President Bola Tinubu has approved a ₦3.3 trillion payment plan aimed at settling long-standing debts in Nigeria’s power sector and improving electricity reliability.
The development was disclosed on Sunday by the President’s Special Adviser on Information and Strategy, Bayo Onanuga, in a statement.
According to the statement, the initiative falls under the Presidential Power Sector Financial Reforms Programme and follows a final review of legacy debts accumulated between February 2015 and March 2025.
The government said ₦3.3 trillion has been agreed upon as a full and final settlement after verification, describing the move as a step toward ensuring transparency and restoring confidence in the sector.

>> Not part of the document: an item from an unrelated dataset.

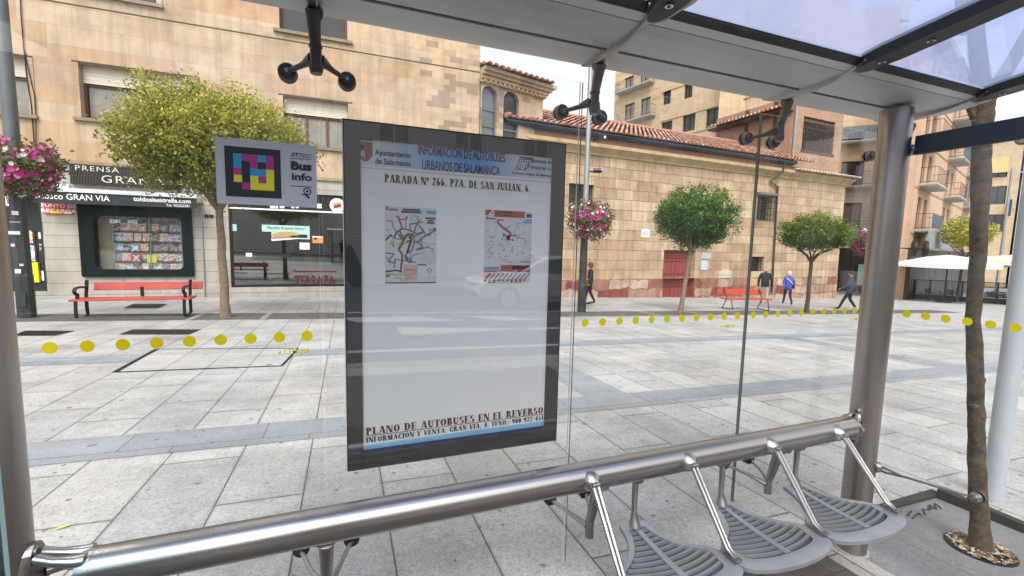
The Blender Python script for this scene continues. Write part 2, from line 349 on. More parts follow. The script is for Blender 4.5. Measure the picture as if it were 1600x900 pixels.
# ------------------------------------------------------------------ lettering
_font = {}
def text(mb, s, o, h, m, ex=(1, 0, 0), ez=(0, 0, 1), bold=0, squeeze=1, align='l', shear=0, track=1, depth=.0008):
    """set plain lettering as thin raised shapes; h = cap height"""
    key = (s, bold, shear, track)
    if key not in _font:
        c = bpy.data.curves.new('lettering', 'FONT'); c.body = s; c.size = 1; c.offset = bold; c.shear = shear; c.space_character = track; c.resolution_u = 3
        ob = bpy.data.objects.new('lettering', c); COL.objects.link(ob)
        bpy.context.view_layer.update()
        me = bpy.data.meshes.new_from_object(ob.evaluated_get(bpy.context.evaluated_depsgraph_get()))
        _font[key] = ([tuple(v.co) for v in me.vertices], [tuple(p.vertices) for p in me.polygons])
        bpy.data.objects.remove(ob); bpy.data.curves.remove(c); bpy.data.meshes.remove(me)
    vs, fs = _font[key]
    if not vs: return 0
    k = h / .70; w = max(v[0] for v in vs) * k * squeeze
    x0 = {'l': 0, 'c': -w / 2, 'r': -w}[align]
    o, ex, ez = Vector(o), Vector(ex), Vector(ez); n = ex.cross(ez) * depth
    mb.add([o + n + ex * (x0 + v[0] * k * squeeze) + ez * (v[1] * k) for v in vs], fs, m); return w
TK, TN = .31, .12
def _bar(x0, y0, x1, y1): return [[(x0, y0), (x1, y0), (x1, y1), (x0, y1)]]
def _ln(x0, y0, x1, y1, w): return [[(x0 - w / 2, y0), (x0 + w / 2, y0), (x1 + w / 2, y1), (x1 - w / 2, y1)]]
def _bowl(cx, cy, rx, ry, a0, a1):
    out = []; n = 10; pr = []
    for i in range(n + 1):
        a = R(a0 + (a1 - a0) * i / n); c, s_ = math.cos(a), math.sin(a)
        pr.append(((cx + rx * c, cy + ry * s_), (cx + (rx - TK) * c, cy + (ry - TN) * s_)))
    for (p, q), (p2, q2) in zip(pr, pr[1:]): out.append([p, p2, q2, q])
    return out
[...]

Implementation has already commenced, with 15 power generation companies signing settlement agreements valued at ₦2.3 trillion. The Federal Government has raised ₦501 billion to fund the payments, out of which ₦223 billion has been disbursed so far.
Officials say the intervention is expected to stabilise electricity generation by improving liquidity across the power value chain, including payments to gas suppliers and power plants.
Special Adviser to the President on Energy, Olu Arowolo-Verheijen, said the programme is part of broader reforms targeted at improving service delivery.
She noted that ongoing efforts include enhanced metering and service-based tariffs designed to align electricity costs with supply quality, as well as prioritising power supply to businesses and industries.
The Presidency said improved power supply would support economic growth, job creation, and better service delivery nationwide.
Tinubu also commended stakeholders involved in resolving the sector’s challenges and confirmed that the next phase of the programme is expected to commence within the current quarter.